At the risk of drawing flames from all partisans... I've been using MacOS, WinNT, Solaris, and Linux machines as desktop platforms for years, and I cannot honestly say that any of these systems is significantly better than the others for ordinary, day-to-day usage. Solaris is the loser when it comes to applications, but it runs for many months between reboots. My Mac, NT, and Linux boxen all run diverse application loads 24x7 for weeks at a time. Conversely, I can hose all three (a skill I have not yet mastered with Solaris). MacOS 8.x is preferable to the others when it comes to system maintenance, but undesirable for application testing. :-)

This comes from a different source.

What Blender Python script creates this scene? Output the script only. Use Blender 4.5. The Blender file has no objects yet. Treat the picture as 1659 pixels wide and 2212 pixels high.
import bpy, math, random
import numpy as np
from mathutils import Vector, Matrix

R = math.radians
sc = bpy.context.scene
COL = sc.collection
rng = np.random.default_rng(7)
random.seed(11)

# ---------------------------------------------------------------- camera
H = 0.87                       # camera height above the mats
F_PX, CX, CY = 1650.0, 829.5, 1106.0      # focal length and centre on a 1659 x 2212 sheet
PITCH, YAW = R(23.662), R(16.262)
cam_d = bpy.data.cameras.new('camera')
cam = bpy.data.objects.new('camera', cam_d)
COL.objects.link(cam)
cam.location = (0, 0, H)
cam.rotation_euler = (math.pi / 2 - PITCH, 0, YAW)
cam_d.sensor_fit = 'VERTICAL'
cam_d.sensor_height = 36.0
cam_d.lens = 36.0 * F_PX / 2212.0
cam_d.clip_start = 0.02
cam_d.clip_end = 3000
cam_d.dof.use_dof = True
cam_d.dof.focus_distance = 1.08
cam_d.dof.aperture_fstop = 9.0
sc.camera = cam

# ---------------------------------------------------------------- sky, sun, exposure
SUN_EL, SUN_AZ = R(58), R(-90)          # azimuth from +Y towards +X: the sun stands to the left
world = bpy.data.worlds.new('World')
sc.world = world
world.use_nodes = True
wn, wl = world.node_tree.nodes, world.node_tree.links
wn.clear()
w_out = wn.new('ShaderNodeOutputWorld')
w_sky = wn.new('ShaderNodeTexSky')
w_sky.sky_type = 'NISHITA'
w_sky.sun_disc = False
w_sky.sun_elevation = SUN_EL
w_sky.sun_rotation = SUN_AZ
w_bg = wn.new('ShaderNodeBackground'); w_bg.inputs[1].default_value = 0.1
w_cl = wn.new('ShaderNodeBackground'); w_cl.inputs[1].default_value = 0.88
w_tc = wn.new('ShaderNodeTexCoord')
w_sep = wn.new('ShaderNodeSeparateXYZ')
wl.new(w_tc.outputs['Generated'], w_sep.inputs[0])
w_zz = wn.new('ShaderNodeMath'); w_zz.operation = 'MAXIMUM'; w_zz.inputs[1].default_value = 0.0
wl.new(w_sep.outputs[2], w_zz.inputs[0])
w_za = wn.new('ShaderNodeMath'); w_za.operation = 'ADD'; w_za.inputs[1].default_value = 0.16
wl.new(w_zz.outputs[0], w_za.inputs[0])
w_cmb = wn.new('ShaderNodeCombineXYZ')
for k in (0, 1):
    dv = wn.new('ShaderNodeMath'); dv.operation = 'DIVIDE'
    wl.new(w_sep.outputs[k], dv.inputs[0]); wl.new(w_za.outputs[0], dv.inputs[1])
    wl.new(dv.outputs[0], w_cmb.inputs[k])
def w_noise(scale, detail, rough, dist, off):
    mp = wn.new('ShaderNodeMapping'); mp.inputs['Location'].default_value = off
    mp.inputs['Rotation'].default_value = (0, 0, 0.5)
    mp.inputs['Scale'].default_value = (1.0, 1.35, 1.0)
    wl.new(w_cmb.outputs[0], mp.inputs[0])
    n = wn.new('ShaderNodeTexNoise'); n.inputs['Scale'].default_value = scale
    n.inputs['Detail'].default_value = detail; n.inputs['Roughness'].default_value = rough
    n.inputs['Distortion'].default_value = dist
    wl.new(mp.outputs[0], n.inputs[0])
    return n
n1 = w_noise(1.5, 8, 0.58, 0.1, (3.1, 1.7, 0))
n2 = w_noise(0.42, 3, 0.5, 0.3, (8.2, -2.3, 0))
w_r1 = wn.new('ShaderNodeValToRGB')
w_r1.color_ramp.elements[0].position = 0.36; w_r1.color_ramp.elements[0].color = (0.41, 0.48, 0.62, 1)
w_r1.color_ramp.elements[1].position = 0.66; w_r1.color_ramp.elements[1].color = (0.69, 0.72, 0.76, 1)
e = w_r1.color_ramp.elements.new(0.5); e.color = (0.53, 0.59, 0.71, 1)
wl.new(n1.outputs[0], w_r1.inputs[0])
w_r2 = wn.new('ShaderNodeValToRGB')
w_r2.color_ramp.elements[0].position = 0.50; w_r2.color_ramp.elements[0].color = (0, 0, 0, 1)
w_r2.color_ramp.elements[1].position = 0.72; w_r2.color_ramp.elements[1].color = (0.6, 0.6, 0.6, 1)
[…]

Everything good Ben Adida says about Vicom Internet Gateway is equally true of the excellent Macintosh shareware program IPNetRouter by Sustainable Softworks. I have used this program on my PowerMac 7200/75 for about nine months, since my IP masquerading Linux router proved to be too flaky in the presence of power outages. (No flames, please. It's the simple truth.)
IPNetRouter does everything that I can think of wanting a software router to do. Furthermore, it has several advantages over VIG. 1. It supports unlimited clients. 2. The online documentation is excellent! 3. It's shareware. Try before you buy, for up to 30 days. 4. It's cheap: $89 for a one-gateway license, or half that price if you are an educational user.
In this era of slow, buggy bloatware, IPNetRouter is refreshingly small, fast, and reliable - as well as full-featured. And it's shareware, so you lose nothing by trying it.